The defendant hopes to convince a jury that a sexual assault allegedly perpetrated upon him by a 62-year-old local church leader led to Scarborough's attack on the older man.

In Kent County Circuit Court on Monday, 22-year-old Scarborough said Victor Manious came into the Kalamazoo Avenue SE apartment where Scarborough had been staying with his friend, Justin Robinson, last July.

Robinson had been introducing Scarborough to Grand Rapids via tours of the downtown bar scene.

Scarborough testified that Manious asked for Robinson, then hit the younger man in the head and knocked him out. Scarborough said he woke to find Manious in his underwear, on top of him, sexually assaulting him by performing oral sex.

The Tennessee native testified that he was so unnerved by the assault, which violated his beliefs as a Southern Baptist, that he grabbed a nearby bat and hit Manious in the head.
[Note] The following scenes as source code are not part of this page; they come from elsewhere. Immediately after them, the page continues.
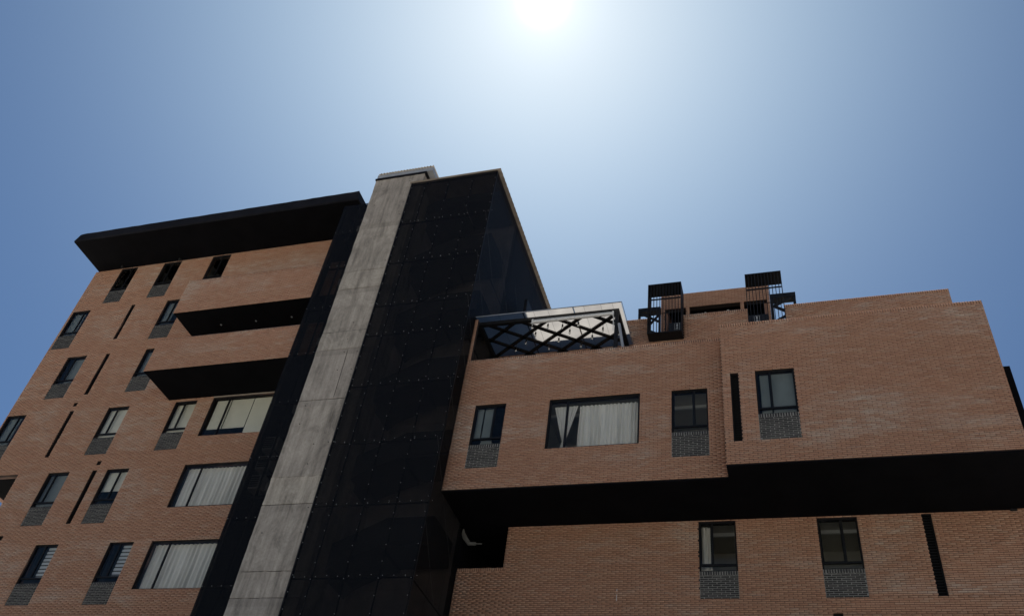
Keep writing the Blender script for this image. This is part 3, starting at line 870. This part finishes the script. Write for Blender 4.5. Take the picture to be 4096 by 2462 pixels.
# inside: core wall, landings, flights
brc = MB(); brc.ubox(-.655, XT1 - .008, Y0 + .0005, Y0 + .0115, .20, 1.196); MB().ubox(XT1 - .0079, -.4268, Y0 + .0005, Y0 + .0115, .20, .58).build('corner_lining', 'black_render', tower); brc.build('core_wall', 'core_plaster', tower)
MB().ubox(XT0 + .0003, XT0 + .0093, .9355, Y0, .20, 1.196).build('core_side_wall', 'core_plaster', tower)
fl = .1335
for k in range(-1, 7):
    zf = .365 + k * fl
    st_ = MB()
    a3, b3 = P(-.5750, .955, zf), P(-.5020, .955, zf + .036)
    x0_, x1_ = a3[0], b3[0]; n_ = 6                                          # flight with its solid balustrade, curved underneath
    for q in range(n_):
        u0, u1 = q / n_, (q + 1) / n_
        zb0, zb1 = (zf - .022 + .036 * (u ** .6) for u in (u0, u1)); zt0, zt1 = (zf + .018 + .036 * u for u in (u0, u1))
        for ya_, yb_ in ((.920, .990),):
            A = [P(-.5750 + .073 * u0, ya_, zb0), P(-.5750 + .073 * u1, ya_, zb1), P(-.5750 + .073 * u1, ya_, zt1), P(-.5750 + .073 * u0, ya_, zt0)]
            B = [(p[0], yb_ * S, p[2]) for p in A]
            st_.quad(*A); st_.quad(*B[::-1]); st_.quad(A[0], B[0], B[1], A[1]); st_.quad(A[3], A[2], B[2], B[3])
            if q == 0: st_.quad(A[0], A[3], B[3], B[0])
    st_.ubox(-.5020, XT1 - .008, .920, .990, zf + .0185, zf + .0545)            # landing and parapet
    st_.build('stair_flight', 'stair_render', tower)
    MB().ubox(-.5015, XT1 - .0085, .9190, .9198, zf + .0120, zf + .0155).build('landing_edge', 'stair_render', tower)
MB().ubox(XT0 + .0093, -.5755, .915, .921, .20, 1.196).build('duct_wall', 'black_render', tower)
gw = MB()
for k in range(6):
    z = .34 + k * fl
    gw.ubox(-.560, -.490, Y0 - .0012, Y0 + .0004, z + .02, z + .085)
gw.build('landing_glazing', 'core_plaster', tower)
for k in range(8):
    z = zj[k + 2]
    MB().bar(P(XT0 + .004, YT + .012, z - .002), P(XT0 + .012, YT + .045, z - .028), .05, .05).build('bracket', 'black_steel', tower)
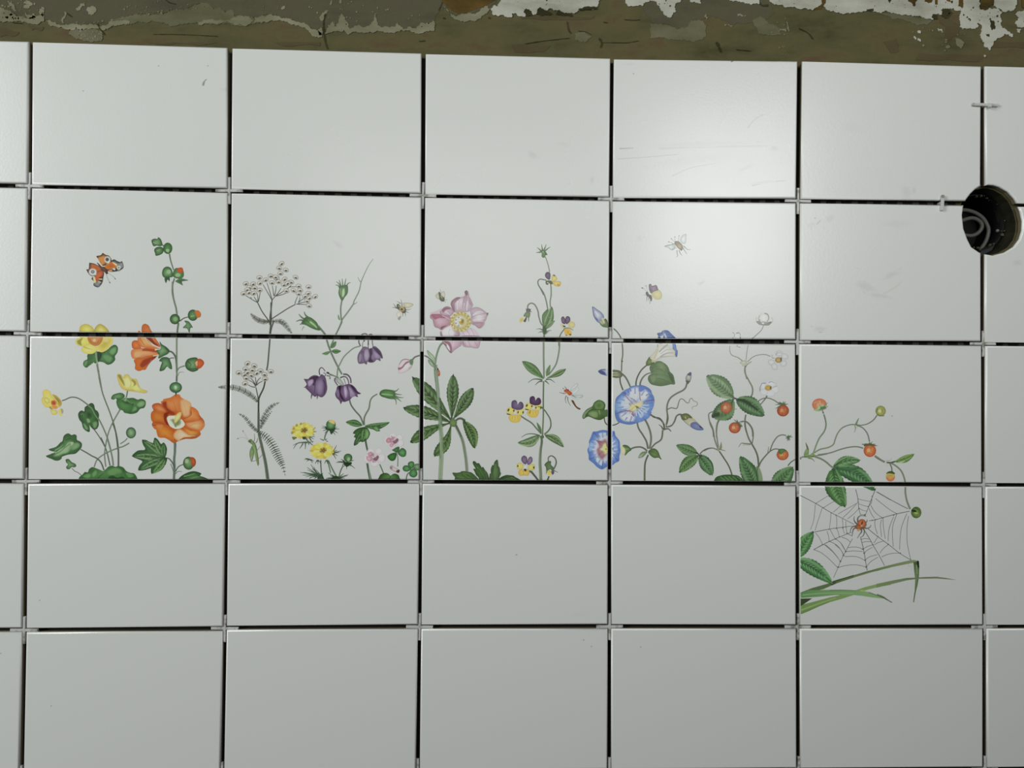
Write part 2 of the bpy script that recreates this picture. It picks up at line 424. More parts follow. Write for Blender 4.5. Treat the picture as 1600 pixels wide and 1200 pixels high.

Scarborough said Robinson soon arrived at the apartment and saw the dying man. Robinson said they had to get rid of the body, Scarborough testified, so they carried Manious down a flight of stairs to Manious' Toyota, where they heaved him into the trunk.

In the interview, a Grand Rapids detective allegedly asked Scarborough whether the assault aroused the young man, and an FBI agent suggested to Scarborough that the nature of the alleged assault seemed consentual. Scarborough said he was freaked out by the advances of the man, hit him with a bat and dragged his body down a flight of stairs. He said he put the man in the trunk of his own Toyota and left the victim to die in the car parked on Ottawa Avenue NW.

"My intentions were not to kill him," Scarborough said. "It wasn't me that did that. That wasn't me in my right mind."